Este volumen de agua desalada prioritariamente tiene como objetivo satisfacer el abastecimiento de la Mancomunidad de los Canales del Taibilla y restituir los acuíferos sobreexplotados en la cuenca del Segura. Aun así, cierto margen de maniobra todavía queda para contribuir, aunque sea en parte, a paliar los problemas a los que se enfrenta el Tajo. El debate sobre el papel que la desalación debe jugar en el Plan del Tajo y del Segura, sin dejar de lado al usuario, debe girar sobre el coste y beneficio que esta opción supone a la sociedad en su conjunto, analizando en detalle tanto los aspectos económicos como los ambientales.

Siguiendo esta línea, la desalación tendría evidentes beneficios ambientales tanto en la cuenca del Tajo como en la del Segura. La plena utilización de las desaladoras permitiría incrementar el caudal ecológico entre Aranjuez y Talavera y, sin lugar a dudas, mejoraría la calidad del agua y de los ecosistemas.

Del lado del Segura, el uso intensivo de agua desalada tendría un claro beneficio, en este caso para la agricultura y el medio ambiente. El agua del trasvase tiene el doble de salinidad que la desalada, y su uso permitiría reducir en miles de toneladas anuales la cantidad de sales que ahora reciben cultivos y acuíferos. Por el contrario, el funcionamiento de las desaladoras, debido a su elevado consumo energético, implicaría un aumento considerable de las emisiones de dióxido de carbono a la atmósfera.

Si nos fijamos en la economía, son varios los aspectos que debemos tener presentes en el balance. En primer lugar, no hay que olvidar que, aun no utilizándose, las desaladoras hay que pagarlas, además de hacer frente a las tareas de mantenimiento, conservación y puesta a punto de las instalaciones, ya sea con cargo al bolsillo del usuario o al del erario público.

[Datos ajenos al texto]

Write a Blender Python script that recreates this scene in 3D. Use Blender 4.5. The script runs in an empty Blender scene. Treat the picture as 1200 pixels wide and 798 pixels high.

En segundo lugar, el uso de agua desalada presenta algunas ventajas económicas nada desdeñables, como que esta es potable frente a la del trasvase que debe potabilizarse, o que su uso reduce el importe que soportan los usuarios del agua transferida (de alrededor de 70 millones de euros en 2012).

Las desaladoras no son las nucleares del mar, ni la solución a todos los problemas, como decían unos y otros, pero nos gusten o no están ahí y sería una irresponsabilidad no utilizarlas.

Enrique Lapuente es ingeniero de caminos y profesor asociado a la Universidad Politécnica de Valencia.